Simon Aboud’s coming-of-age love story Comes a Bright Day (2012) stars up-and-coming UK starlets Craig Roberts and Imogen Poots as a pair of ill-matched lovers who find themselves at the centre of a jewellery store hold-up. A violent robbery may be not be the most conventional setting for a blossoming romance, yet aspiring entrepreneur-come bellboy Sam (Roberts) and beautiful shop assistant Mary (Poots) find their lives inexplicable merged when they find themselves held hostage by a pair of malevolent thieves. Once the shutters are fastened shut we’re left to observe the tense and uneasy interactions between Sam, Mary and Charlie.
Maintaining the attentions of an audience throughout the course of a feature film can be difficult at the best of times. Sadly it feels like director Aboud may have taken on a little too much by attempting to keep his audience captivated within such a claustrophobic and unyielding setting.
Despite some elegant camera work and a notable performance by Poots, Comes a Bright Day feels incredibly pedestrian, failing to expand upon the heightened sense of peril evoked through the film’s ferocious opening act, slowly succumbing to a lethargic and monotonous series of encounters which sadly become progressively more tedious. Aboud’s latest also sadly bows out on a sour note with a heavily signposted ending.

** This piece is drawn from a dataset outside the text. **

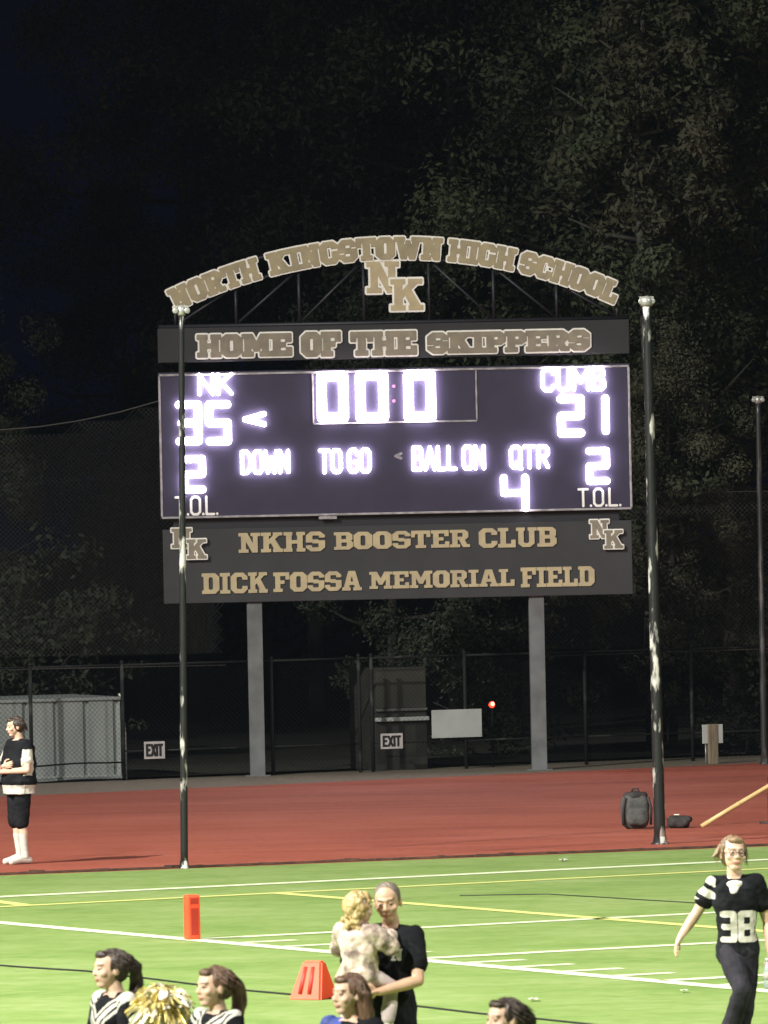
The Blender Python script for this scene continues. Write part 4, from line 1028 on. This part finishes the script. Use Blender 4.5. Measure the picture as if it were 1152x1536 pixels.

It’s perhaps the frustration that such talented creative minds have come together to create something so infuriatingly banal that dilutes the film’s finer points. Some unavoidable plot holes only become magnified by this nagging sense of underachievement. Slowly wearing down it audience into a comatose cinematic state of nonchalance, Comes a Bright Day is unfortunately a totally forgettable experience, which, whilst in no danger of damaging its talented cast’s bright futures, certainly does nothing to enhance them.